Spotify caught the Internet’s attention again last week. In response to Trump’s travel ban, a playlist called “The Refugee Playlist” was posted under the company’s official profile. This playlist features 20 songs, celebrating artists that were once refugees themselves and their contributions to the music industry. Artists included M.I.A., who escaped from violence in Sri Lanka when she was 9 years old and Rita Ora, who fled Kosovo and later found refuge in the U.K.

Spotify has been criticized for these clear political affiliations. Many believe that it is not their place to back any candidates, while others believe that business entities have their own freedom of speech. This raises an important question for the company: Will these political affiliations affect their business?

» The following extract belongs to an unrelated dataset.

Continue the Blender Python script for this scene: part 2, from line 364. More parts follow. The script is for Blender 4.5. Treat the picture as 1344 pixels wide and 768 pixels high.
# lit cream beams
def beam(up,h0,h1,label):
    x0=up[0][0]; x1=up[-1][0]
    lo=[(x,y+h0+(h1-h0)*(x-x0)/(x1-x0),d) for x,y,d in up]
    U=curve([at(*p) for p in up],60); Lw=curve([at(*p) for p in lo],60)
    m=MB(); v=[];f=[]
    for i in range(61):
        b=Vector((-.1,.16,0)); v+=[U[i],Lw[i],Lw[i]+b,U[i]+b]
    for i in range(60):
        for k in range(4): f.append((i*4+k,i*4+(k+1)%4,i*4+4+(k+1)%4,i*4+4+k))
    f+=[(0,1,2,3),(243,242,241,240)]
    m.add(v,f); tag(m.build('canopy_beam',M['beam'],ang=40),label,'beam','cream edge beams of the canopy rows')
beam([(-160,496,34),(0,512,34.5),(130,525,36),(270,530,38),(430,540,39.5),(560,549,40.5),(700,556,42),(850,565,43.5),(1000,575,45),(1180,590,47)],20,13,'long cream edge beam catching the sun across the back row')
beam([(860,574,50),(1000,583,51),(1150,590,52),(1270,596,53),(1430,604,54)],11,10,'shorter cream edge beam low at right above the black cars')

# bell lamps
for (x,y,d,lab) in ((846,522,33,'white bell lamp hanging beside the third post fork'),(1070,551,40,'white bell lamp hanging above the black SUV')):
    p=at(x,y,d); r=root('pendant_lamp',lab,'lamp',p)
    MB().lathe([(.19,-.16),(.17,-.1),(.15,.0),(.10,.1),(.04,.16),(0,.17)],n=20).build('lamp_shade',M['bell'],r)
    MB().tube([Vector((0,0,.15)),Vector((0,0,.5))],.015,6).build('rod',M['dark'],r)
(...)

Spotify and its two major competitors, Apple Music and Pandora Radio, dominate the music streaming business. Each service offers its own methods of playlist curation and customization to its users, but Spotify is the most versatile: its most unique offering is its user profiles, from which users can share playlists, follow their friends, and collaboratively create playlists with other users. Spotify is also the most social-media friendly platform, providing users the most social media sharing options and including a messaging feature so that users can share songs with their friends.
In a world of communication powered by hashtags, it is doubtful that Spotify will see any impact on their streams. Calls for boycotts of businesses in the past often do not make major impacts. As a dominant force in the streaming world, and in the music industry as a whole, Spotify will continue to provide a platform for those who want representation.